• [Collected data]:
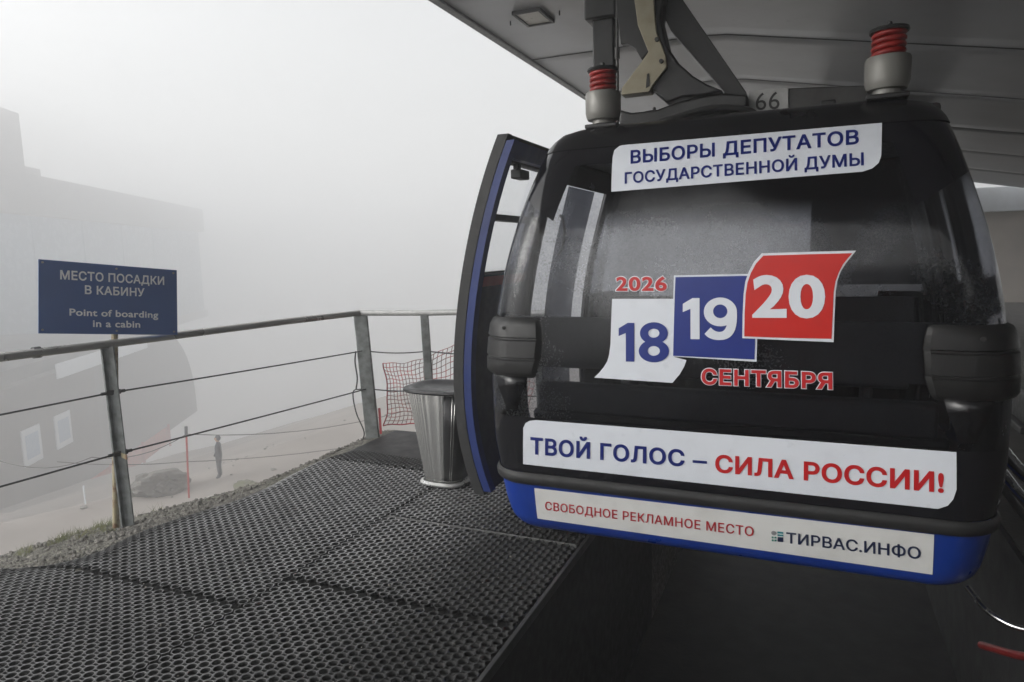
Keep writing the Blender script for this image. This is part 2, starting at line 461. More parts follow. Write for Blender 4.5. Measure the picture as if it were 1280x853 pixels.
# ------------------------------------------------------------------ mesh helpers
class MB:
    def __init__(self):
        self.v, self.f, self.mi = [], [], []

    def add(self, vs_, fs_, mi=0):
        o = len(self.v)
        self.v.extend([tuple(p) for p in vs_])
        self.f.extend([tuple(i + o for i in f) for f in fs_])
        self.mi.extend([mi] * len(fs_))
        return self

    def box(self, a, b, mi=0):
        x0, y0, z0 = a
        x1, y1, z1 = b
        v = [(x0, y0, z0), (x1, y0, z0), (x1, y1, z0), (x0, y1, z0), (x0, y0, z1), (x1, y0, z1), (x1, y1, z1), (x0, y1, z1)]
        return self.add(v, [(0, 3, 2, 1), (4, 5, 6, 7), (0, 1, 5, 4), (1, 2, 6, 5), (2, 3, 7, 6), (3, 0, 4, 7)], mi)

    def tube(self, pts, r, n=10, mi=0, caps=True):
        pts = [Vector(p) for p in pts]
        rs = r if isinstance(r, (list, tuple)) else [r] * len(pts)
        rings = []
        up = None
        for i, p in enumerate(pts):
            d = (pts[min(i + 1, len(pts) - 1)] - pts[max(i - 1, 0)]).normalized()
            if up is None:
                a = Vector((0, 0, 1)) if abs(d.z) < 0.9 else Vector((1, 0, 0))
                up = d.cross(a).normalized()
            up = (up - d * up.dot(d)).normalized()
            w = d.cross(up)
            rings.append([p + (up * math.cos(2 * math.pi * k / n) + w * math.sin(2 * math.pi * k / n)) * rs[i] for k in range(n)])
        v = [q for ring in rings for q in ring]
        f = []
        for i in range(len(pts) - 1):
            for k in range(n):
                k2 = (k + 1) % n
                f.append((i * n + k, i * n + k2, (i + 1) * n + k2, (i + 1) * n + k))
        if caps:
            f.append(tuple(range(n))[::-1])
            f.append(tuple((len(pts) - 1) * n + k for k in range(n)))
        return self.add(v, f, mi)

    def bar(self, p0, p1, w, d, side=Vector((1, 0, 0)), mi=0):
        """square bar from p0 to p1; w across `side`, d across the other axis"""
        p0, p1 = Vector(p0), Vector(p1)
        ax = (p1 - p0).normalized()
        s = (Vector(side) - ax * ax.dot(Vector(side))).normalized()
        t = ax.cross(s)
        v = []
        for p in (p0, p1):
            for a, b in ((-1, -1), (1, -1), (1, 1), (-1, 1)):
                v.append(p + s * (a * w / 2) + t * (b * d / 2))
        return self.add(v, [(0, 3, 2, 1), (4, 5, 6, 7), (0, 1, 5, 4), (1, 2, 6, 5), (2, 3, 7, 6), (3, 0, 4, 7)], mi)

    def prism_xz(self, poly, y0, y1, mi=0):
        n = len(poly)
        v = [(x, y0, z) for x, z in poly] + [(x, y1, z) for x, z in poly]
        f = [tuple(range(n)), tuple(range(2 * n - 1, n - 1, -1))]
        for i in range(n):
            j = (i + 1) % n
            f.append((i, i + n, j + n, j))
        return self.add(v, f, mi)

    def lathe(self, prof, c, n=28, mi=0, sx=1.0, sy=1.0):
        v, f = [], []
        for r, z in prof:
            for k in range(n):
                a = 2 * math.pi * k / n
                v.append((c[0] + r * math.cos(a) * sx, c[1] + r * math.sin(a) * sy, c[2] + z))
        for i in range(len(prof) - 1):
            for k in range(n):
                k2 = (k + 1) % n
                f.append((i * n + k, i * n + k2, (i + 1) * n + k2, (i + 1) * n + k))
        f.append(tuple(range(n))[::-1])
        f.append(tuple((len(prof) - 1) * n + k for k in range(n)))
        return self.add(v, f, mi)

    def grid(self, rows, mi=0, closed=False):
        """rows: list of equal-length point rows"""
        n = len(rows[0])
        v = [p for r in rows for p in r]
        f = []
        for i in range(len(rows) - 1):
            for k in range(n if closed else n - 1):
                k2 = (k + 1) % n
                f.append((i * n + k, i * n + k2, (i + 1) * n + k2, (i + 1) * n + k))
        return self.add(v, f, mi)


def world_loc(o):
    p = Vector((0, 0, 0))
    while o is not None:
        p = p + o.location
        o = o.parent
    return p


def obj(name, mb, mats, parent=None, loc=None, smooth=35, bevel=0.0, bseg=2, fix=True, solid=0.0):
    """links a mesh built in world coordinates as one object; origin at loc (or at the parent's origin)"""
    base = world_loc(parent) if parent is not None else Vector((0, 0, 0))
    org = Vector(loc) if loc is not None else base.copy()
    me = bpy.data.meshes.new(name)
    V = np.array(mb.v, dtype=float) - np.array(org)
    me.from_pydata(V.tolist(), [], mb.f)
    ms = mats if isinstance(mats, (list, tuple)) else [mats]
    for m in ms:
        me.materials.append(m)
    if len(ms) > 1:
        me.polygons.foreach_set("material_index", mb.mi)
    if fix:
        bm = bmesh.new()
        bm.from_mesh(me)
        bmesh.ops.recalc_face_normals(bm, faces=bm.faces)
        bm.to_mesh(me)
        bm.free()
    if smooth:
        me.polygons.foreach_set("use_smooth", [True] * len(me.polygons))
        me.set_sharp_from_angle(angle=math.radians(smooth))
    o = bpy.data.objects.new(name, me)
    COL.objects.link(o)
    o.location = org - base
    if parent is not None:
        o.parent = parent
    if solid:
        s = o.modifiers.new("thickness", 'SOLIDIFY')
        s.thickness = solid
        s.offset = -1
    if bevel:
        b = o.modifiers.new("bevel", 'BEVEL')
        b.width = bevel
        b.segments = bseg
        b.limit_method = 'ANGLE'
        b.angle_limit = math.radians(40)
    return o


def tag(o, label=None, cat=None, group=None, kind=None):
    if label:
        o['label'] = label
    if cat:
        o['category'] = cat
    if group:
        o['group'] = group
    if kind:
        o['kind'] = kind
    return o


def thing(name, label, cat, loc, group=None):
    o = bpy.data.objects.new(name, None)
    o.empty_display_size = 0.1
    COL.objects.link(o)
    o.location = loc
    return tag(o, label, cat, group)


def spline(pts, n=8):
    """Catmull-Rom through the points"""
    P = [Vector(p) for p in pts]
    P = [P[0] * 2 - P[1]] + P + [P[-1] * 2 - P[-2]]
    out = []
    for i in range(1, len(P) - 2):
        for k in range(n):
            t = k / n
            a, b, c, d = P[i - 1], P[i], P[i + 1], P[i + 2]
            out.append(0.5 * ((2 * b) + (c - a) * t + (2 * a - 5 * b + 4 * c - d) * t * t + (3 * b - a - 3 * c + d) * t ** 3))
    out.append(P[-2])
    return out

# ------------------------------------------------------------------ lettering
_text_cache = {}
def _loops(body, spacing):
    c = bpy.data.curves.new("type", 'FONT')
    c.body = body
    c.space_character = spacing
    c.resolution_u = 5
    c.fill_mode = 'NONE' if 'NONE' in [e.identifier for e in c.bl_rna.properties['fill_mode'].enum_items] else 'FRONT'
    c.dimensions = '3D'
    c.fill_mode = 'FULL'
    c.fill_mode = 'HALF'
    t = bpy.data.objects.new("type", c)
    c.dimensions = '2D'
    try:
        c.fill_mode = 'NONE'
    except TypeError:
        pass
    me = bpy.data.meshes.new_from_object(t)
    co = np.array([tuple(q.co)[:2] for q in me.vertices])
    nxt = {}
    for e in me.edges:
        nxt.setdefault(e.vertices[0], []).append(e.vertices[1])
    has_faces = len(me.polygons)
    und = {}
    for e in me.edges:
        a, b = e.vertices
        und.setdefault(a, []).append(b)
        und.setdefault(b, []).append(a)
    if has_faces:
        raise RuntimeError("text outline was filled")
    seen, loops = set(), []
    for st_ in range(len(co)):
        if st_ in seen or st_ not in und:
            continue
        # follow ascending vertex order, the order of the outline itself
        lp, cur, prev = [st_], st_, None
        seen.add(st_)
        nb = und[st_]
        cur2 = st_ + 1 if st_ + 1 in nb else nb[0]
        while cur2 not in seen:
            lp.append(cur2)
            seen.add(cur2)
            n2 = [q for q in und[cur2] if q not in seen]
            if not n2:
                break
            cur2 = n2[0]
        pts = co[lp]
        keep = [i for i in range(len(pts)) if np.hypot(*(pts[i] - pts[i - 1])) > 1e-4]
        if len(keep) > 2:
            loops.append(pts[keep])
    bpy.data.objects.remove(t)
    bpy.data.curves.remove(c)
    bpy.data.meshes.remove(me)
    return loops

def _bez(pts, n=10):
    """chain of cubic pieces: p0, (c1, c2, p1), ..."""
    out = [np.array(pts[0], float)]
    for i in range(1, len(pts), 3):
        a, b, c, d = out[-1], *[np.array(q, float) for q in pts[i:i + 3]]
        for k in range(1, n + 1):
            t = k / n
            out.append(a * (1 - t) ** 3 + 3 * b * t * (1 - t) ** 2 + 3 * c * t * t * (1 - t) + d * t ** 3)
    return np.array(out)

def _ell(cx, cy, rx, ry, cw=False, n=40):
    a = np.arange(n) * 2 * math.pi / n * (-1 if cw else 1)
    return np.stack([cx + rx * np.cos(a), cy + ry * np.sin(a)], -1)

NUMERALS = {
    '1': [np.array([(0.46, 0.0), (1.0, 0.0), (1.0, 1.0), (0.58, 1.0), (0.0, 0.86), (0.0, 0.66), (0.46, 0.74)])],
    '8': [_ell(0.5, 0.275, 0.5, 0.290), _ell(0.5, 0.735, 0.46, 0.280), _ell(0.5, 0.28, 0.20, 0.125, True), _ell(0.5, 0.735, 0.185, 0.115, True)],
    '9': [_ell(0.5, 0.665, 0.5, 0.350), _ell(0.5, 0.68, 0.215, 0.165, True),
          np.concatenate([_bez([(1.0, 0.66), (1.02, 0.25), (0.90, -0.02), (0.47, -0.02), (0.30, -0.02), (0.12, 0.02), (0.02, 0.13)]),
                          _bez([(0.21, 0.29), (0.31, 0.20), (0.40, 0.18), (0.48, 0.18), (0.66, 0.18), (0.72, 0.32), (0.72, 0.58)])])[::-1]],
}

def _area(p):
    q = np.roll(p, -1, 0)
    return 0.5 * np.sum(p[:, 0] * q[:, 1] - q[:, 0] * p[:, 1])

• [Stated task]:
Return all lines containing the word "follow".

• [Full response]:
Keep writing the Blender script for this image. This is part 2, starting at line 461. More parts follow. Write for Blender 4.5. Measure the picture as if it were 1280x853 pixels.
        # follow ascending vertex order, the order of the outline itself